Et je vous offre le néant, Gérard Macé investit le Marquis de Sade

La société contemporaine étouffe sous le retour des tartuffes. La pression médiatique et politique écrase l’individu dans la nasse du bien-penser. Il n’est pas si loin le temps où l’esprit était censuré. Depuis 1956, date du procès inique intenté à l’éditeur Jean-Jacques Pauvert (1926-2014) pour son édition des écrits du Marquis de Sade, on pensait l’esprit libre de s’aérer sur les chemins qui lui seyait. Or Gérard Macé tremble devant la résurgence d’un étouffoir aussi insidieux qu’il revêt les atours de la bienveillance et de la gentillesse. Alors revenir au symbol absolu de la liberté et de la laïcité que fut Sade, pour servir encore aujourd’hui d’exemple, c’est ce que parie Gérard Macé dans Et je vous offre le néant.

Sade est en Pléiade, mais rien n’y fait

« L’enfer sur papier bible », le slogan commercial bien trouvé pour la sortie des œuvres de Sade en Pléiade, reste d’actualité. Contre une œuvre qui n’est finalement pas lue, l’image du Marquis, divin dans le vice, perdure. Gérard Macé ne minore pas les incroyable appétits sexuels du Marquis, mais il les replace dans un contexte de conquête de ses propres limites. Sade est un explorateur et la sexualité — réelle ou fantasmée — est son terrain d’expérimentation. Il invente, il créé un château dans son esprit où chaque pièce serait le lieu d’une découverte nouvelle, d’une capacité hors normes des corps, d’une reculade des limites de la jouissance. Car jouir est encore le meilleur moyen d’être en vie.

réhabilitation de l’homme-liberté

Sade est avant tout un homme qui se sera battu contre l’oppression morale et qui aura su faire de sa liberté une oeuvre d’art. Mais aussi œuvre de philosophe, qui pousse les limites des Lumières en mettant en pratique les théories dont certains de ses personnages (dont Justine) sont des porte-étendards. Loin du sadisme qui n’est qu’une dégénérescence de l’œuvre du Marquis de Sade, Macé relit avec soin les textes mêmes, les conditions de leur production, et définit une vie comme engagement philosophique.

Avec Sade, et c’est sans doute ce qui fait peur, on est confronté sans cesse à la fragilité de nos principes déjà mis à mal par la relativité des coutumes, et que ne protège plus aucune instance supérieure. 

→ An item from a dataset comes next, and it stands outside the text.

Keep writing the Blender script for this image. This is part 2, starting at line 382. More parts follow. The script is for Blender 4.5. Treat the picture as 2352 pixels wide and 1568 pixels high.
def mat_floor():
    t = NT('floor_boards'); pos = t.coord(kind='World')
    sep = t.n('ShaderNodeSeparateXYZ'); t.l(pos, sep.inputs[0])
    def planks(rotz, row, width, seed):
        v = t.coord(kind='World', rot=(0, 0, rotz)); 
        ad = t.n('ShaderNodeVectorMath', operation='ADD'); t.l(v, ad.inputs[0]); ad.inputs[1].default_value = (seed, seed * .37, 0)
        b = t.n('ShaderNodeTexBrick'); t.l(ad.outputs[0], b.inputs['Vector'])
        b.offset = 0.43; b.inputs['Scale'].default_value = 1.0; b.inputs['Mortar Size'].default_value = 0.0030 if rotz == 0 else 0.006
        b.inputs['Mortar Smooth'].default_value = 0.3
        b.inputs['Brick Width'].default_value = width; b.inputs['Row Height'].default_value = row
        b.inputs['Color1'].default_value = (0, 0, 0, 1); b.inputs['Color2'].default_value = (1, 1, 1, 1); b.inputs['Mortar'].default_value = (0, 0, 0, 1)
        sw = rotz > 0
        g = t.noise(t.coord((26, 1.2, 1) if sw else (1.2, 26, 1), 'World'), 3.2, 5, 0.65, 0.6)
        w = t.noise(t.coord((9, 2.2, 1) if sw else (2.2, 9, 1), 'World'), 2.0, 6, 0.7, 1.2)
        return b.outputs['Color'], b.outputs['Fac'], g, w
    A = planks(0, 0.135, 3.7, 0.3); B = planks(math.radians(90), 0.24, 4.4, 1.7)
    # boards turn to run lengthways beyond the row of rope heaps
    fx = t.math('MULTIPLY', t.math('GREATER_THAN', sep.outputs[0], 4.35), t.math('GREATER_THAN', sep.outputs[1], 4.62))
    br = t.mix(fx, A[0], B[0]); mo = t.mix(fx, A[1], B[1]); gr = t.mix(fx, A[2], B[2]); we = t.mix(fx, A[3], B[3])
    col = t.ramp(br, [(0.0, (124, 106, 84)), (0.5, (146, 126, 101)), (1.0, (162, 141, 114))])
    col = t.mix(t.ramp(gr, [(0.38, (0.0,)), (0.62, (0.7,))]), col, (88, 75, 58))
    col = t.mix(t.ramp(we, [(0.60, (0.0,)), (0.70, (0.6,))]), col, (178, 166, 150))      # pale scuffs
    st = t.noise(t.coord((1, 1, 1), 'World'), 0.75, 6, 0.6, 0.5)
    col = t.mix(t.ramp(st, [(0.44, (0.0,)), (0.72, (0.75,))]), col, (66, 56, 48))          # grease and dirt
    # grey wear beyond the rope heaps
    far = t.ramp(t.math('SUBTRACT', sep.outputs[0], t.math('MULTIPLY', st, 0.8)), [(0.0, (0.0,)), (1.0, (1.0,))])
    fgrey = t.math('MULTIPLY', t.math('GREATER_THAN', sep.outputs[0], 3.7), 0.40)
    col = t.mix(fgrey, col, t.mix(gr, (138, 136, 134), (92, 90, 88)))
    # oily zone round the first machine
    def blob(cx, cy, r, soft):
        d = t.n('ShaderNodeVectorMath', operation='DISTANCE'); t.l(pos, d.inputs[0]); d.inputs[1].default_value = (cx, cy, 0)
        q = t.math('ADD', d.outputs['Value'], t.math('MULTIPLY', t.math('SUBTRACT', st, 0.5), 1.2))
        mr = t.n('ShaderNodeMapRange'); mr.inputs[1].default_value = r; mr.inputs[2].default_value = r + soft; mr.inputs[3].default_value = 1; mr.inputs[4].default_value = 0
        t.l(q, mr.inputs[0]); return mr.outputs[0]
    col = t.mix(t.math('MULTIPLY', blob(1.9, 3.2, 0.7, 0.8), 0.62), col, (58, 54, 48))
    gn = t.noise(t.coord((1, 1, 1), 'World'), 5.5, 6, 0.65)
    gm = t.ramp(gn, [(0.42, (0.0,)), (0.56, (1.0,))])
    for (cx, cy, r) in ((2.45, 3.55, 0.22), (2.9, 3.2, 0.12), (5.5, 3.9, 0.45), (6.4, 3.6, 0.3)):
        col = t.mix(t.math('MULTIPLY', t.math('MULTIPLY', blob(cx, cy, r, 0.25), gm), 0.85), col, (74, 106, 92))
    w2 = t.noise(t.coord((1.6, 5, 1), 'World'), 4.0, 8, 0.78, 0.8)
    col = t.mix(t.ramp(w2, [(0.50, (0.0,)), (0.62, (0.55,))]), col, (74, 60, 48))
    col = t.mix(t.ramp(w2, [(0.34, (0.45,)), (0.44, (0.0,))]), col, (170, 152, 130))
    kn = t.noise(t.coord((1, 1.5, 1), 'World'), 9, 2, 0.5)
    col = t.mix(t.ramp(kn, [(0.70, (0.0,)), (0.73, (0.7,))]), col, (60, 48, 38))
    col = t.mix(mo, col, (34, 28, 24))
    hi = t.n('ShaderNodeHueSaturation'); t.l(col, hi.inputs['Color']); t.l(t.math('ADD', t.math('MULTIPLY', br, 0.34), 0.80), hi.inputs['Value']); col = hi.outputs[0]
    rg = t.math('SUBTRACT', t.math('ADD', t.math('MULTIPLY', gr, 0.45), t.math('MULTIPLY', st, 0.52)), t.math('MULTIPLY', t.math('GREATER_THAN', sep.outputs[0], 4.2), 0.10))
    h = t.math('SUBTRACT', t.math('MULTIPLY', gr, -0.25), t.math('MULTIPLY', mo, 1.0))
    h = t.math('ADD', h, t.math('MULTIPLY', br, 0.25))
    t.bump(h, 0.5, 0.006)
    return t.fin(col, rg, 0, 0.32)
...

Paradoxe ? C’est en prison qu’il aura donné le meilleur de son esprit débridé. C’est aux fers que son esprit aura produit les œuvres les plus libidineuses, donc les les plus libres. Car l’esprit s’épanouie plus quand le corps est contraint ! (1) Macé propose de réapprendre à lire Sade, avec une finesse d’approche admirable, pour réapprendre le sens du mot Liberté.

Et je vous offre le néant est une ode à la liberté. Un texte délicat où l’esprit brille avec Sade en miroir de ce qu’une société vraiment évoluée pourrait produire de meilleur.

Loïc Di Stefano

Gérard Macé, Et je vous offre le néant, Gallimard, octobre 2019, 142 pages, 19 eur

(1) Sartre dira à son tour : « jamais nous n’avons été plus libres que sous l’occupation allemande » (Situations, III).